The new proposal reduces total driver hours to 70 from 82 per week, but retains 11 hours a day as the limit. The rule, which is scheduled to go into effect in July 2013, also requires a 34-hour rest period before drivers can start a new workweek, with the proviso that the rest period must include two 1 a.m. to 5 a.m. stretches of rest.

Prior to the new rule, drivers had been permitted to use the 34-hour restart with no requirement for two overnight rest periods.

Ferro estimated that reducing weekly hours would affect only about 15% of the industry’s drivers.

Although the agency had favored reducing daily driving hours to 10, Ferro said FMCSA did not have enough available science, data and research to put the new limit into the final rule.
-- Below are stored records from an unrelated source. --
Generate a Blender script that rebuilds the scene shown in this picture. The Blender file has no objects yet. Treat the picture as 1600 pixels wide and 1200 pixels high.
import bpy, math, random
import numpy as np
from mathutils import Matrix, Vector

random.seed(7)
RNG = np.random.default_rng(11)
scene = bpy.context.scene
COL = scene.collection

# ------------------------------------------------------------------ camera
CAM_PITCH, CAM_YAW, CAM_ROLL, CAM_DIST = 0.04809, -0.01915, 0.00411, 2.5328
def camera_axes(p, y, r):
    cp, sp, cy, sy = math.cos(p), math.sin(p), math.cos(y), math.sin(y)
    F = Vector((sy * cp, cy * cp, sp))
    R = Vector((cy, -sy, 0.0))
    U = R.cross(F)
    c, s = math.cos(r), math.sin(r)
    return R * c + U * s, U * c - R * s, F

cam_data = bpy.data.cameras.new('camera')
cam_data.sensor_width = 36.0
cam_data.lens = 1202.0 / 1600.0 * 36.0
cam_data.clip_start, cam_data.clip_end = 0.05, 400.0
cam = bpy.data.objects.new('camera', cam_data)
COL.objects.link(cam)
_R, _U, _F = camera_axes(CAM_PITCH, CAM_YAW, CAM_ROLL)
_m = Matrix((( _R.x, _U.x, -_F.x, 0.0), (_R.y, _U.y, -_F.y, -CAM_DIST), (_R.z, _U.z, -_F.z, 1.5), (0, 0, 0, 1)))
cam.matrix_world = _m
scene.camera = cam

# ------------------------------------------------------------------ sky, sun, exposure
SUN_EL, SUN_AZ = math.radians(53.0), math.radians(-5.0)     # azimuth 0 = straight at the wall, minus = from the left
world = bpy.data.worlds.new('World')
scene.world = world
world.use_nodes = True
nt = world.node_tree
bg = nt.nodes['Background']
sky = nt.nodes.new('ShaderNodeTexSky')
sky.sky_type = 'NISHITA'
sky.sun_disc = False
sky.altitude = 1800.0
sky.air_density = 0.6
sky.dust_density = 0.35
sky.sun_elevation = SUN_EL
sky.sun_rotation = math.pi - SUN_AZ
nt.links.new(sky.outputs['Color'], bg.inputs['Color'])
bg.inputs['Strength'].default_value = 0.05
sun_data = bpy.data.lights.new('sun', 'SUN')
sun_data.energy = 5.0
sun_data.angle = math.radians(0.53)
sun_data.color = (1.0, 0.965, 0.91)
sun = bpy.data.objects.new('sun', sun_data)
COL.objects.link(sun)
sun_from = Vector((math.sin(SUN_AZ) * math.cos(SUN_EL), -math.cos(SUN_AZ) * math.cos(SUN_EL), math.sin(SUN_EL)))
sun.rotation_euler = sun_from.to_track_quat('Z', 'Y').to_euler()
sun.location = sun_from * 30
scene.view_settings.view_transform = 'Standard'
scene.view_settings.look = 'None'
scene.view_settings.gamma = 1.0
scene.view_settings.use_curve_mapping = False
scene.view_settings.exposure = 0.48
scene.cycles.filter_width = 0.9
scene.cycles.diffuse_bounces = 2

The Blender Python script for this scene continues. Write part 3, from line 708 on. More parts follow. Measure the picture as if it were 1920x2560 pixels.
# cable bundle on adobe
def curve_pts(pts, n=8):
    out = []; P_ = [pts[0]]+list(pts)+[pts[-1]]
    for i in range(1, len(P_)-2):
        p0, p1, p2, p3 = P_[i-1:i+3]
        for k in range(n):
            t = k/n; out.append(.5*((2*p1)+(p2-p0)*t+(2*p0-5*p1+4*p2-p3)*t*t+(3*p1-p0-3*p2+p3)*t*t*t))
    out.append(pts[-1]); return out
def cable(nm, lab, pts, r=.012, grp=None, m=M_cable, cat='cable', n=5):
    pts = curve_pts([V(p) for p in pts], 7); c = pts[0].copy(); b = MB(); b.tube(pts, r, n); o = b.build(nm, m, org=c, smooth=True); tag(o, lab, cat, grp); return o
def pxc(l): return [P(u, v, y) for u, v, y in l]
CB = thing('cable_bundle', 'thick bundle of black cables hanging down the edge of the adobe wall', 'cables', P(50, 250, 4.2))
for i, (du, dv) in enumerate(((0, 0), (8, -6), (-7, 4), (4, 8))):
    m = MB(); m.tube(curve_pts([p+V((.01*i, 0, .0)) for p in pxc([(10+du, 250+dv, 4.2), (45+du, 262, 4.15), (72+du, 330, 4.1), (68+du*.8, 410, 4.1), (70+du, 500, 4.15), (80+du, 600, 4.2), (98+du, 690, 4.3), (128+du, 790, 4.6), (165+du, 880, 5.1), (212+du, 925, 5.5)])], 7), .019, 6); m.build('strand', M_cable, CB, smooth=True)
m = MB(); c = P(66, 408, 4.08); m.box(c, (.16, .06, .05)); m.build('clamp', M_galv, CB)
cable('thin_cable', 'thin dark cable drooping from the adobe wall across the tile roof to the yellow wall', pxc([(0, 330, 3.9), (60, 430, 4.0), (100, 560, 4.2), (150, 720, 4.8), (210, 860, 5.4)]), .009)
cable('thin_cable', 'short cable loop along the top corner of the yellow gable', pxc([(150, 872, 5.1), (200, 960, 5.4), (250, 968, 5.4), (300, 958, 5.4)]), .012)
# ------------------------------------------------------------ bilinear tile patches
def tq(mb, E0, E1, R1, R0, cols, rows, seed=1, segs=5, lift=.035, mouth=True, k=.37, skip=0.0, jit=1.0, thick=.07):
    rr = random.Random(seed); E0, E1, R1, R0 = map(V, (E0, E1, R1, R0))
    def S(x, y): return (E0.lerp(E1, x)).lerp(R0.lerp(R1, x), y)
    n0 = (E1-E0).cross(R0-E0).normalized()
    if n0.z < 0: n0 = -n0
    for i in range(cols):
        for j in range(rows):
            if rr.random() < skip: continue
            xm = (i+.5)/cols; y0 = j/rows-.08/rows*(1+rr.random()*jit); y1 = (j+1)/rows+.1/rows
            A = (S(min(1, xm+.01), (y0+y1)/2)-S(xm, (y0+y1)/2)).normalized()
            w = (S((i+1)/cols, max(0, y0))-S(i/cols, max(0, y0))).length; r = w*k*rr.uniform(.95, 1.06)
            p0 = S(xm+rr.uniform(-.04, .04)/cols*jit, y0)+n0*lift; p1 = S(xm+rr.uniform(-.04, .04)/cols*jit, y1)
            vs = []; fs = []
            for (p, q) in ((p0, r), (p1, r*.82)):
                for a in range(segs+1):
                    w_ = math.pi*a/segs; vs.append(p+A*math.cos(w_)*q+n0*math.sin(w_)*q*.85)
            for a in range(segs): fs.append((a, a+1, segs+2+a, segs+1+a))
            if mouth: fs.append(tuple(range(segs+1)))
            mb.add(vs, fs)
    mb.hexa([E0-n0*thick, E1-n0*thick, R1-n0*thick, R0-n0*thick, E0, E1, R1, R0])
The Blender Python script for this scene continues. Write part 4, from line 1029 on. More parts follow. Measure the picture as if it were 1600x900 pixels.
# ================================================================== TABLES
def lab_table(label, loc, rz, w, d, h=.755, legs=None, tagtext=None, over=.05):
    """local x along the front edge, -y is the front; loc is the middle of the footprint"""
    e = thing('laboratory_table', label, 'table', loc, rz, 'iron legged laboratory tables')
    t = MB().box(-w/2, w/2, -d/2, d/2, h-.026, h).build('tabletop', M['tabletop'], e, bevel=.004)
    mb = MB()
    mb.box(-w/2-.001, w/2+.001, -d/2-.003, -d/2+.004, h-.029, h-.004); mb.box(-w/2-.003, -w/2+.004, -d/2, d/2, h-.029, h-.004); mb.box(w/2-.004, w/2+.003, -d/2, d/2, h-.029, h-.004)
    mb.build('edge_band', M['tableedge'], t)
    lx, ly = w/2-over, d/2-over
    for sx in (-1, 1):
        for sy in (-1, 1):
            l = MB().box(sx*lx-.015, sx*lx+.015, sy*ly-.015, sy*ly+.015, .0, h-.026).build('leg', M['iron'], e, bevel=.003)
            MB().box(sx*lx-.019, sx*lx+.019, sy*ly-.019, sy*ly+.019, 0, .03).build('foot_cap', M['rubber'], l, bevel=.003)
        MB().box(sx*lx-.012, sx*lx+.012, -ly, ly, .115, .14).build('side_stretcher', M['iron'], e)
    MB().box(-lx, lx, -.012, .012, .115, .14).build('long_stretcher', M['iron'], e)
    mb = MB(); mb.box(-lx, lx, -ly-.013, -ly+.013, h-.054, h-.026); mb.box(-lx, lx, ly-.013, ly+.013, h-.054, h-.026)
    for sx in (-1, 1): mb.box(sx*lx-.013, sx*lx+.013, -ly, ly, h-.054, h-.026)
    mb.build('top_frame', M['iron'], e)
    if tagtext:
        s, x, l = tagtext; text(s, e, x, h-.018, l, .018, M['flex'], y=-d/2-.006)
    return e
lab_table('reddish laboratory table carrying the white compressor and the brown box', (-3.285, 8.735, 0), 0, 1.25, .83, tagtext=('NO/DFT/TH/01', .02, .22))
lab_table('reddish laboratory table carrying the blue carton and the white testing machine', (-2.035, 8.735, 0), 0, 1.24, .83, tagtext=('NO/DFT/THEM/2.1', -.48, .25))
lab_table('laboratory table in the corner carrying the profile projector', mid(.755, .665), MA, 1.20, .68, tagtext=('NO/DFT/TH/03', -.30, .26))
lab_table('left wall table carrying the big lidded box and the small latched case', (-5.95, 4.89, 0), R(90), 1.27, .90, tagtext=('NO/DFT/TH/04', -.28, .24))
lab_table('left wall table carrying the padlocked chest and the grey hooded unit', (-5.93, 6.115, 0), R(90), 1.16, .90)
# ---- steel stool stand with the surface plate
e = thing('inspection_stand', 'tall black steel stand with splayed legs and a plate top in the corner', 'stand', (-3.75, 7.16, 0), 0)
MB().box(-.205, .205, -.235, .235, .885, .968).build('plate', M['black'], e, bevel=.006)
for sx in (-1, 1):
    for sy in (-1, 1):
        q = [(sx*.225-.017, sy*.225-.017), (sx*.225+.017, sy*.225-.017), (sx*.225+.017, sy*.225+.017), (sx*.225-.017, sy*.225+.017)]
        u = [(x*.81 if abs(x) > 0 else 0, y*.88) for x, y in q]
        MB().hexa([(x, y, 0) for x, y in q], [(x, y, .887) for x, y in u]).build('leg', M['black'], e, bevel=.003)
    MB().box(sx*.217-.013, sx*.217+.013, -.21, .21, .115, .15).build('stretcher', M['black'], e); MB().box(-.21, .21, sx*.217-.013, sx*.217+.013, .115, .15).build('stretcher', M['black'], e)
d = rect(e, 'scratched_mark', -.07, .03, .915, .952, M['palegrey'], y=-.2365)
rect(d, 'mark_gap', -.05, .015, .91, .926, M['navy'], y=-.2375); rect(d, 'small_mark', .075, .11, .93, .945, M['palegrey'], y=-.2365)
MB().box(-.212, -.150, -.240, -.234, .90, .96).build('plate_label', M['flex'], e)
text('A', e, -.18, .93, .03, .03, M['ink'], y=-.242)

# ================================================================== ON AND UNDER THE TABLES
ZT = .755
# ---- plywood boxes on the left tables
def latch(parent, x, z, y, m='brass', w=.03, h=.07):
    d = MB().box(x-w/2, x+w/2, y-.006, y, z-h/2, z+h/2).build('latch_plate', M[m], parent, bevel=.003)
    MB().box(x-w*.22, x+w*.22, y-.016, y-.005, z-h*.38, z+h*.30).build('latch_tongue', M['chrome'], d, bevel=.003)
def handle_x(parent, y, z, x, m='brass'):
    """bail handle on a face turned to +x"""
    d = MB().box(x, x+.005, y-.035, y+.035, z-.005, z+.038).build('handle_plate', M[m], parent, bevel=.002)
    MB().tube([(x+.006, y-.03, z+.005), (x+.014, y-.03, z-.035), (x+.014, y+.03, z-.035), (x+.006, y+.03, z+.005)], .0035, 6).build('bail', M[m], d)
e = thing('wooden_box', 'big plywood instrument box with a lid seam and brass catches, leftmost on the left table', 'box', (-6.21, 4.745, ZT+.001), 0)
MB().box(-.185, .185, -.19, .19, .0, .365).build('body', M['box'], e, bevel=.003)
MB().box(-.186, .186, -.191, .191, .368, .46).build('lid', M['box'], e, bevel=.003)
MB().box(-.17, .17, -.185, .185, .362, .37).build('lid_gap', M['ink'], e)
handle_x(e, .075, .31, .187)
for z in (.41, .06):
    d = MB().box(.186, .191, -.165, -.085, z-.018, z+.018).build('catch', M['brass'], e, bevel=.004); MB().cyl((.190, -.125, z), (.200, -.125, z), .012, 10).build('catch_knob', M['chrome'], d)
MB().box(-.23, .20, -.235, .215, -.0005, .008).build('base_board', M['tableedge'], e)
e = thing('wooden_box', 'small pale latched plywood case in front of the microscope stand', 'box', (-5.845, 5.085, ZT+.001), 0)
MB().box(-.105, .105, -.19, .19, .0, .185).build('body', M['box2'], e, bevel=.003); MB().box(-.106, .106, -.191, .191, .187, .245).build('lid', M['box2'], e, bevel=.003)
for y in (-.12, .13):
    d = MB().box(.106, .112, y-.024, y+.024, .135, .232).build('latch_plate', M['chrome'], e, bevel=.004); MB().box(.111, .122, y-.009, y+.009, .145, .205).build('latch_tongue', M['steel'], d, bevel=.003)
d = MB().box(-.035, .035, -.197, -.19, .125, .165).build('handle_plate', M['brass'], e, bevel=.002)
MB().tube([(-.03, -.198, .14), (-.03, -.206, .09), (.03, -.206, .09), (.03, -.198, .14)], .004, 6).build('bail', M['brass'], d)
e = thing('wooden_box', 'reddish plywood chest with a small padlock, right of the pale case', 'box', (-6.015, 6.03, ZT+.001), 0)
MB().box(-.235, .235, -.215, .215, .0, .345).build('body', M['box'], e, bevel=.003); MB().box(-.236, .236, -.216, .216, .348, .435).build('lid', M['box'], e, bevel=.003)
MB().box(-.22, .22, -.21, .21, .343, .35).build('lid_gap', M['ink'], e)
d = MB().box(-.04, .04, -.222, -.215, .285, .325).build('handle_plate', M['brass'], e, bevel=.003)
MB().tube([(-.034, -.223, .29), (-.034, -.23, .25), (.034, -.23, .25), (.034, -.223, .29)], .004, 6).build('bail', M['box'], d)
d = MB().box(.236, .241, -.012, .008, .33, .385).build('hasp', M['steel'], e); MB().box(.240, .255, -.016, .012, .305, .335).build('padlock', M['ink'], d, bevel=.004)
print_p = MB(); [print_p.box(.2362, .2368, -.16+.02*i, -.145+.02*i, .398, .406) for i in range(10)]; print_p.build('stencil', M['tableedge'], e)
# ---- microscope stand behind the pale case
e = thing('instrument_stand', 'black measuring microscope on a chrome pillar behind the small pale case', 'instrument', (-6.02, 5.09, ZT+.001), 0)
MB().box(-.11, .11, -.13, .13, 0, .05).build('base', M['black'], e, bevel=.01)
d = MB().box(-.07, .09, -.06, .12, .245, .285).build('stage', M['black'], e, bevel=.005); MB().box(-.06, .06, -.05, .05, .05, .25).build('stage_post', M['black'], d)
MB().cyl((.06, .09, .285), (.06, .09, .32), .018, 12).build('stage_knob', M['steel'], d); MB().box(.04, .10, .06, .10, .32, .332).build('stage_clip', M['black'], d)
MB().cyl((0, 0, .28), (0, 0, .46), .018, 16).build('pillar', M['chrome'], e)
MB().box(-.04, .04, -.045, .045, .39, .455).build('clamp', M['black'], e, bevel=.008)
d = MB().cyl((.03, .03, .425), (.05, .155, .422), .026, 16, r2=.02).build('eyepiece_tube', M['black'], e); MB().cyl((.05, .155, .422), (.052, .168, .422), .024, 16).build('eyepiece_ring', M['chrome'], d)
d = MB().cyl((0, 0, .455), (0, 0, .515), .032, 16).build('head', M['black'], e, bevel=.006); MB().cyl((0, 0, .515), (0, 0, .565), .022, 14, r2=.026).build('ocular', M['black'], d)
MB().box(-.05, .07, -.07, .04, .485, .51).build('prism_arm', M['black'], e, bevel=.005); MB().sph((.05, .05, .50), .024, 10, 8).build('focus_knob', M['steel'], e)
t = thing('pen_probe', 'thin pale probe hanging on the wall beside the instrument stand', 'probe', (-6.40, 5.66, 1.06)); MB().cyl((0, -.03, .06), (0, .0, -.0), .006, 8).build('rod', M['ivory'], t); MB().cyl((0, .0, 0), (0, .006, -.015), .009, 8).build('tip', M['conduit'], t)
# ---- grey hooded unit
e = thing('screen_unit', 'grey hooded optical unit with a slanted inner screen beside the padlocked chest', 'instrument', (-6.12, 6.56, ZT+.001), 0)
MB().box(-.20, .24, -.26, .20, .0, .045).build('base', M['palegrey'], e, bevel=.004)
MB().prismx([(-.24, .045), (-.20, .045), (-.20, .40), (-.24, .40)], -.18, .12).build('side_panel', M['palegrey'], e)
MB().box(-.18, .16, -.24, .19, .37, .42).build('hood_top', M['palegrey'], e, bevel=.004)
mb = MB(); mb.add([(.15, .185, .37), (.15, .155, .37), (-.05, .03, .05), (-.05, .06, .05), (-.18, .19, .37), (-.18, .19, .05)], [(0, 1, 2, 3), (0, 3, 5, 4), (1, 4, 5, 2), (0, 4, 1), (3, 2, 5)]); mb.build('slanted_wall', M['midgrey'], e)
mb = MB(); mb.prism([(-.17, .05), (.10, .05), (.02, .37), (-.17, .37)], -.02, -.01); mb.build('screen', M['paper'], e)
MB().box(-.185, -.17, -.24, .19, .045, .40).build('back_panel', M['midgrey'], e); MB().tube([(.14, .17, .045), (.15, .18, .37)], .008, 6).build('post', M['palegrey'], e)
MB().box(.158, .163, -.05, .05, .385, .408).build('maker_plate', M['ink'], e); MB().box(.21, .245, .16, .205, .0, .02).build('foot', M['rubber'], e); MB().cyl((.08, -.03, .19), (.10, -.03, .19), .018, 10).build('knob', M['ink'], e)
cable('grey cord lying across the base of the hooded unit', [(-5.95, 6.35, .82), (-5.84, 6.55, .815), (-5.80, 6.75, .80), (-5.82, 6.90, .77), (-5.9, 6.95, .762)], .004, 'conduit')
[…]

“We stated a clear preference for 10 hours, based on analysis and research we had in our hands at the time,” Ferro said. “Working through the process and reaching the final product of a final rule, we again derived a rule — that based on available science, on available data and on available research — with that driving purpose of advancing safety outcomes.”

However, she indicated that the agency is not giving up on conducting more research to justify cutting daily driving hours.

For example, Ferro said, the agency plans to collect and examine data from driver logs on an hour-by-hour basis to measure their relationship to crash information. FMCSA also will examine crash risk after restarts, she said.

The new rule “will make the highways safer for the folks operating and operating around trucks,” Ferro said, adding, “Frankly, the expectations of this rule are that folks can start working on it today.”

“It’s everybody’s personal responsibility to ensure that they’re operating fully rested, fully alert, with full focus on the road and hands on the wheel,” Ferro said. “Employers know that and have an obligation to ensure that their drivers have every opportunity to operate in that manner.”

But the jury is still out on whether truckers will end up back in federal court battling the agency and a group of safety advocates, who could resume an existing lawsuit that has been on hold since 2009.

David Osiecki, senior vice president of policy and regulatory affairs for American Trucking Associations, said that ATA has yet to decide whether it will take the issue to court. That decision could come as soon as February, when ATA’s executive committee meets in Arlington, Va.

During a telephone conference call on Jan. 13, members of ATA’s hours-of-service subcommittee expressed concerns about the rule’s restart provision, Osiecki said.

“The concern seems to center around dedicated operations within truckload fleets,” he said. “Normally, those are pretty tightly engineered runs and routes. Based on the current engineering of those routes, when you overlay this new rule, we’re hearing, for example, anywhere from a 1% negative productivity impact to upwards of 10% to 12%.”

The interest groups that have successfully challenged the rule in federal court have indicated disappointment with FMCSA’s not reducing daily driving limits to 10 hours but have yet to reveal if they will take additional actions in court.

On Jan. 23, lawyers for both sides are to file progress reports on the settlement agreement in the U.S. Court of Appeals for the District of Columbia Circuit.

Osiecki said ATA members also had concerns about the rule’s new requirement that a driver go no longer than eight hours without a 30-minute rest break.

“There was a bit of a concern that we’re hearing about the length of the break,” Osiecki said. “There’s a wish that it be more flexible”

The potential effect the 34-hour restart could have on operational efficiency also tops the list of concerns for tank truck operators, said John Conley, president of the National Tank Truck Carriers.

“Our longhaul fleets in food and chemical service are concerned about parking availability for drivers who need to put in the two 1 a.m. to 5 a.m. periods while on the road,” Conley wrote in a Jan. 17 newsletter to NTTC members. “There is already a shortage of safe and secure parking places, and this requirement is likely to increase the challenge of drivers finding parking during those high-demand time periods.”

Henry Jasny, co-counsel for plaintiffs Public Citizen and Advocates for Highway and Auto Safety, said his clients have yet to decide whether they will pursue further legal action.